Obama has used executive privilege to keep documents from Congress before: This summer, after House oversight committee chair Rep. Darrell Issa investigated the Operation Fast and Furious scandal for more than a year, Obama invoked executive privilege to conceal documents about the failed gunwalking program.

Camp began investigating the Delphi pension issue in August after TheDC obtained and published emails that showed the Department of Treasury and the White House’s Auto Task Force drove the pension cutoffs of the 20,000 nonunion Delphi retirees. The emails also contradict sworn testimony in which several Obama administration figures have said the decision to terminate the retirees’ pensions came from the more independent Pension Benefit Guaranty Corporation. (RELATED: Emails show Geithner, Treasury drove cutoff of nonunion Delphi workers’ pensions)

Camp’s committee is one of three in the House investigating the Delphi scandal. The House Committee on Oversight and Government Reform and the House Committee on Education and the Workforce are conducting their own probes.

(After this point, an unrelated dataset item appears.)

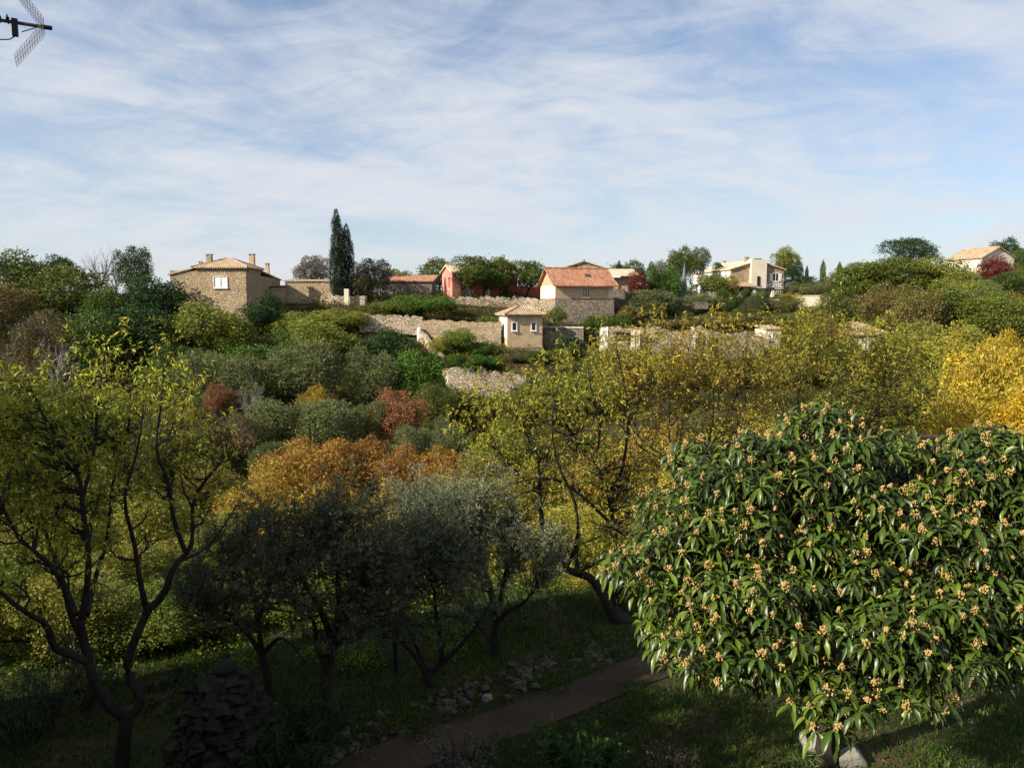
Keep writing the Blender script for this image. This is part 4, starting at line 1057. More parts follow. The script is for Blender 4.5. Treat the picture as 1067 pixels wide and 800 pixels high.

Treasury has withheld documents from all three committees, which are now threatening Geithner and the White House with subpoenas unless the Delphi documents are surrendered to House investigators. House Speaker John Boehner has publicly thrown his support behind the investigations.

“Thousands of auto workers in Ohio, Michigan and elsewhere deserve to know what role the Obama administration played in cutting their pensions while protecting the president’s union allies,” Boehner said in a statement Thursday. “A report by the nonpartisan GAO [Government Accountability Office] made it evident that unions were given preferential treatment during the taxpayer-funded bailout while nonunion workers saw their pensions cut by up to 70 percent.”

“And new documents that have been uncovered raise even more questions. The administration should stop stonewalling and start turning over all of the information requested by Congress at once. If the White House is going to boast about its auto bailout, it has an obligation to explain its involvement in the pension scandal to Delphi workers, their families, and taxpayers.”